---------- Material provided
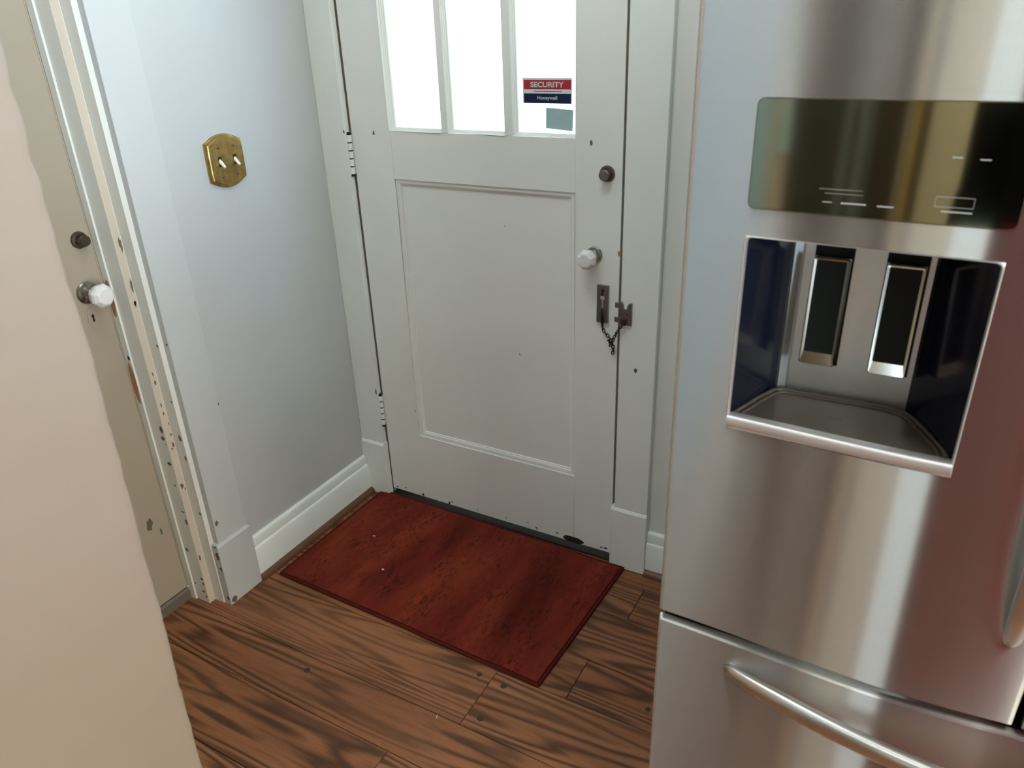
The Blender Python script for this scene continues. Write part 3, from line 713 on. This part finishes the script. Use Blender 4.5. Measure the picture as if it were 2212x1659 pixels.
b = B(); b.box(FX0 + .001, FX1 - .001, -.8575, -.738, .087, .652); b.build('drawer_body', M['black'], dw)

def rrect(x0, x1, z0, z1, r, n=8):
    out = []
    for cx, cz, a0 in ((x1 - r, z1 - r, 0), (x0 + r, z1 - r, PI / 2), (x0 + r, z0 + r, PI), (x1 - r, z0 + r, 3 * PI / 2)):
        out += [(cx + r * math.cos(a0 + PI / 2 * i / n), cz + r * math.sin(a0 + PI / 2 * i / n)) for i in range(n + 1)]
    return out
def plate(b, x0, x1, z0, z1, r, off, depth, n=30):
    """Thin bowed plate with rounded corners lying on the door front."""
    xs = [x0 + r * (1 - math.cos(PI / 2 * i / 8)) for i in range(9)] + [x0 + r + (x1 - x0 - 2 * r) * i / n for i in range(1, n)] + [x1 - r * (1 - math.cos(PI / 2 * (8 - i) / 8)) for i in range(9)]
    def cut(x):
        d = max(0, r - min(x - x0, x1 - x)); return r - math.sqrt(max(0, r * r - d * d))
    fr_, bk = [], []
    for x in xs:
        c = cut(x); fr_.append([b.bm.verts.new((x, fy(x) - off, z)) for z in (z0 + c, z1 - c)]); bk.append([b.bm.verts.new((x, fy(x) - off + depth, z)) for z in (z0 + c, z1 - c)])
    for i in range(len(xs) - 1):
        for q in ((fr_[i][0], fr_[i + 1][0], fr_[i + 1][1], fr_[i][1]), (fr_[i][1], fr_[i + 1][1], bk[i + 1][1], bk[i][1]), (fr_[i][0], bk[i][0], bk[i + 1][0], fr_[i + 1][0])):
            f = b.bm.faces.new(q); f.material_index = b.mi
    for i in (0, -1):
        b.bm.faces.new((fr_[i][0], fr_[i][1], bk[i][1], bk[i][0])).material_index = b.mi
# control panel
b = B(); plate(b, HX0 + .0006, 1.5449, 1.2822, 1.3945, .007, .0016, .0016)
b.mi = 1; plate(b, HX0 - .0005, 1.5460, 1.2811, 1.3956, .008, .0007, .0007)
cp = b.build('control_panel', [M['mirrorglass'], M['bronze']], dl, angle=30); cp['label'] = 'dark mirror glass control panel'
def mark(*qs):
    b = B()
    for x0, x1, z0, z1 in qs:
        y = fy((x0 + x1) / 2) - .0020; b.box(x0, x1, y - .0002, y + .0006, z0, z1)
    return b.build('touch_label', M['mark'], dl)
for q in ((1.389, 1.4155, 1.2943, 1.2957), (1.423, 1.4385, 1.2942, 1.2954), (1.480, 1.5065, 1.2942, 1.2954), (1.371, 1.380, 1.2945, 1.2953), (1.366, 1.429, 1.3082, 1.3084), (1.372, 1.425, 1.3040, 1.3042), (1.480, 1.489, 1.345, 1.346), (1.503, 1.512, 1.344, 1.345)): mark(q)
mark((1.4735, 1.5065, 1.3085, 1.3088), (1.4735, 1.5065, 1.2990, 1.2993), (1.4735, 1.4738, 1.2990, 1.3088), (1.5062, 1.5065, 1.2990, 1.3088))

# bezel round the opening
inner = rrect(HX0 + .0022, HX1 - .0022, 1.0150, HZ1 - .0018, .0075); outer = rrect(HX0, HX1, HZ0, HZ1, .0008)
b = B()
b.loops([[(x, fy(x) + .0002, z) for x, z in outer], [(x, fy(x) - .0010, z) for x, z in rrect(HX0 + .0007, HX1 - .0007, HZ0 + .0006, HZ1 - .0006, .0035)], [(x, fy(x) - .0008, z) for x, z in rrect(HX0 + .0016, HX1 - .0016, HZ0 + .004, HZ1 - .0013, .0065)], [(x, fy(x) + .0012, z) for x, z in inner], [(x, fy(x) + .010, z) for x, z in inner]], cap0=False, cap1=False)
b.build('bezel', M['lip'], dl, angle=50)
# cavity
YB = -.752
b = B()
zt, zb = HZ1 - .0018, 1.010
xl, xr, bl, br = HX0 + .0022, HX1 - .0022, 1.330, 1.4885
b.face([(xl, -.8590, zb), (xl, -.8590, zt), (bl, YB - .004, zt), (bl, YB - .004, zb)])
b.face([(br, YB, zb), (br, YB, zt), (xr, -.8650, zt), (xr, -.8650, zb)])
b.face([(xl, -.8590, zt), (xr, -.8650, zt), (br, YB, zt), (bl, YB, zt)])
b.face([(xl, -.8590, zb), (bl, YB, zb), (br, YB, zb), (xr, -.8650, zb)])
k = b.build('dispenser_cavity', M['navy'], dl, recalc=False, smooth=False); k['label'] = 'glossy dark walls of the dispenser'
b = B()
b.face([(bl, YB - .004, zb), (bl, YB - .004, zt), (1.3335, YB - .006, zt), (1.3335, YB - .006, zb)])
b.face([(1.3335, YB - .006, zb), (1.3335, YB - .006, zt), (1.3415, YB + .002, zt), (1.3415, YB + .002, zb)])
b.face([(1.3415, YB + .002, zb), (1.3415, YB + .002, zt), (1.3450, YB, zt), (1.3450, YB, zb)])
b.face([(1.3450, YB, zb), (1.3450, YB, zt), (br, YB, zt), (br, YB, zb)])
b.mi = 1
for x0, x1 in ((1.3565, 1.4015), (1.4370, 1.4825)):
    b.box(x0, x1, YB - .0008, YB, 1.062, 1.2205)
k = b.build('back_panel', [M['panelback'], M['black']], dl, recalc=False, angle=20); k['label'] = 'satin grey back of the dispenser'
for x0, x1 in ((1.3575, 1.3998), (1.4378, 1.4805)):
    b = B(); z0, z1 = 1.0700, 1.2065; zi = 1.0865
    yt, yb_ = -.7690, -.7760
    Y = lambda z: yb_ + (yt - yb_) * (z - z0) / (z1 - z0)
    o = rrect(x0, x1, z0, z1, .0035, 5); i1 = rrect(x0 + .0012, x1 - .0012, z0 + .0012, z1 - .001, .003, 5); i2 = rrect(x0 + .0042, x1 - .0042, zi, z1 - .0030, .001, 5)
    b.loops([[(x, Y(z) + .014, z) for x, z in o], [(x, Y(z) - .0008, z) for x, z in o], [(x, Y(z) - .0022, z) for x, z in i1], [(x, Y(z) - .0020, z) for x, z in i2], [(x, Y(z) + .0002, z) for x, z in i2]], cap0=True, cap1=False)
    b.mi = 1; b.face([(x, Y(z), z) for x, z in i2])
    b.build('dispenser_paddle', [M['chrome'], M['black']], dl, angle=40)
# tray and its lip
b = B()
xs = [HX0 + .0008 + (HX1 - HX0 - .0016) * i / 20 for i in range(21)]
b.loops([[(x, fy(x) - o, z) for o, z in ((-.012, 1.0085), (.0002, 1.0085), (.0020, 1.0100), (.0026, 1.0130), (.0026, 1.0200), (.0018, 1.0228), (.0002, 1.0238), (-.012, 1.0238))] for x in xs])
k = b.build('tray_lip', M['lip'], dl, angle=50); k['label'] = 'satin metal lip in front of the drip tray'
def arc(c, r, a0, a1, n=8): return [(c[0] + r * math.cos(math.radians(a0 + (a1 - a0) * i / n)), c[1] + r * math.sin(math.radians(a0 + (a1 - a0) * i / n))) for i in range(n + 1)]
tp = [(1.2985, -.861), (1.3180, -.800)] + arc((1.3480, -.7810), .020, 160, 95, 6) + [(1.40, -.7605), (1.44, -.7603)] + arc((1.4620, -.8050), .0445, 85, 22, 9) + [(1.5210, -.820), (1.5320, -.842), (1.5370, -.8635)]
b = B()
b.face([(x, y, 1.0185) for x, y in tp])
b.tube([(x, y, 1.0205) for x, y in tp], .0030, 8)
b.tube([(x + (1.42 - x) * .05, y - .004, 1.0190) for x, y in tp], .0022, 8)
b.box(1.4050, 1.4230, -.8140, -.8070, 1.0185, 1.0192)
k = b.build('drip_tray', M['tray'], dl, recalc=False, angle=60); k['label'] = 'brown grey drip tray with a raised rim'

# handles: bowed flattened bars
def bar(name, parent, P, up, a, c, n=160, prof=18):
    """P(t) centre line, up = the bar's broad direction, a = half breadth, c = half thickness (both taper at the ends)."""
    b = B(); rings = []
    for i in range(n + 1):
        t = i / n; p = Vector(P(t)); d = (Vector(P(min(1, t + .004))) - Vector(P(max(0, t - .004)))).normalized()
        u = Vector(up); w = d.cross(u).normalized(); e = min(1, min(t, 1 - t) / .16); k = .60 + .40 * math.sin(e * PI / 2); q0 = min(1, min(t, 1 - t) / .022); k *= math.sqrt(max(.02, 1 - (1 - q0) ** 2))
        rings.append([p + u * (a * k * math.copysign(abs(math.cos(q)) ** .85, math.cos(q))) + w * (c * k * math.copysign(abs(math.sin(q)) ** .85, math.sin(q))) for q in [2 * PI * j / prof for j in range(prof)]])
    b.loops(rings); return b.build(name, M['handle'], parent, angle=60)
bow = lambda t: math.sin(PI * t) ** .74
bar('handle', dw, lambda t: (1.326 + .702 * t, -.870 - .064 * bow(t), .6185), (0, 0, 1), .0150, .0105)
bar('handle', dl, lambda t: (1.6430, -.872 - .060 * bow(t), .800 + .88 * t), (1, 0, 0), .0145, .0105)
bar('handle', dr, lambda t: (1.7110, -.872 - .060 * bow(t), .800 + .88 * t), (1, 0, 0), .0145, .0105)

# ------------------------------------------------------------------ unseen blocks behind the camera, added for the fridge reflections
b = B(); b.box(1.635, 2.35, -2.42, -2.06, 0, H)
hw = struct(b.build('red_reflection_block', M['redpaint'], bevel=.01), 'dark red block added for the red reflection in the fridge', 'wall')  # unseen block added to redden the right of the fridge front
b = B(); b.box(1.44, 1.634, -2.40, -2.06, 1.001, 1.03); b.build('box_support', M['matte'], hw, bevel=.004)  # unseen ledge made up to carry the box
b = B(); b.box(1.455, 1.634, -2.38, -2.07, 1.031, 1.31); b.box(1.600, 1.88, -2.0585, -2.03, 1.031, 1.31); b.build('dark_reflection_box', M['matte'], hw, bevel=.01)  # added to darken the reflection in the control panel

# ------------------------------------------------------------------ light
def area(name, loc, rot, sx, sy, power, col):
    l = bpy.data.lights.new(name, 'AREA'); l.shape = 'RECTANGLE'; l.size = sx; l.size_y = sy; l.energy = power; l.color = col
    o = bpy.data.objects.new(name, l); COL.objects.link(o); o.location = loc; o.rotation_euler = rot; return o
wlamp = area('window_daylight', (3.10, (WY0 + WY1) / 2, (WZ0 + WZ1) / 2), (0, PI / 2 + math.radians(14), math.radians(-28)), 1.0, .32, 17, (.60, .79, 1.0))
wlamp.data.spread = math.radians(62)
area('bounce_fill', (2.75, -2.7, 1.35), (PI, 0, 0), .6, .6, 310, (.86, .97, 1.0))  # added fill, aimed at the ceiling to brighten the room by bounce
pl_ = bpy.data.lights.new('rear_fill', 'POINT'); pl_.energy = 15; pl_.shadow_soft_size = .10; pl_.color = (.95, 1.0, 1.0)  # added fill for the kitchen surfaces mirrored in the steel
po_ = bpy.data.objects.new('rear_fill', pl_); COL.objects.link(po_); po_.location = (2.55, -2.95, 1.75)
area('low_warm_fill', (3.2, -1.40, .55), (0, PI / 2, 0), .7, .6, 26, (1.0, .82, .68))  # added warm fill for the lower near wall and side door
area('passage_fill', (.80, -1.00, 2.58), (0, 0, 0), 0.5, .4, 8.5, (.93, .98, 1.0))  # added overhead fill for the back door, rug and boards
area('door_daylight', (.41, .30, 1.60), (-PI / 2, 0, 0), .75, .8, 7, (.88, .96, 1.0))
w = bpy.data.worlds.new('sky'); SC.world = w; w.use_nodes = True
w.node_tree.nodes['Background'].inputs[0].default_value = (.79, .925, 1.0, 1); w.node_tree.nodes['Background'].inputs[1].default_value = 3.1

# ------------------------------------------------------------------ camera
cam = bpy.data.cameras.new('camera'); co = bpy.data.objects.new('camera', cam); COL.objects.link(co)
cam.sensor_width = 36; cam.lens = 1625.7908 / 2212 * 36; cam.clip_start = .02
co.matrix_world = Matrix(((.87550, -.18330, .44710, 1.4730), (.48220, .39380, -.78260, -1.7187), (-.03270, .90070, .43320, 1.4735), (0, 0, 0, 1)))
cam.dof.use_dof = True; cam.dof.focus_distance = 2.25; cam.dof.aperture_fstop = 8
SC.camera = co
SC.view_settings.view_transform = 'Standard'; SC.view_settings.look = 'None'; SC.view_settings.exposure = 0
--------------------
Problem requirements
Repeat the lines above, starting at the first and stopping after the line that holds "b = B(); b.box(FX0", with the pictures left out.

Answer to the task
The Blender Python script for this scene continues. Write part 3, from line 713 on. This part finishes the script. Use Blender 4.5. Measure the picture as if it were 2212x1659 pixels.
b = B(); b.box(FX0 + .001, FX1 - .001, -.8575, -.738, .087, .652); b.build('drawer_body', M['black'], dw)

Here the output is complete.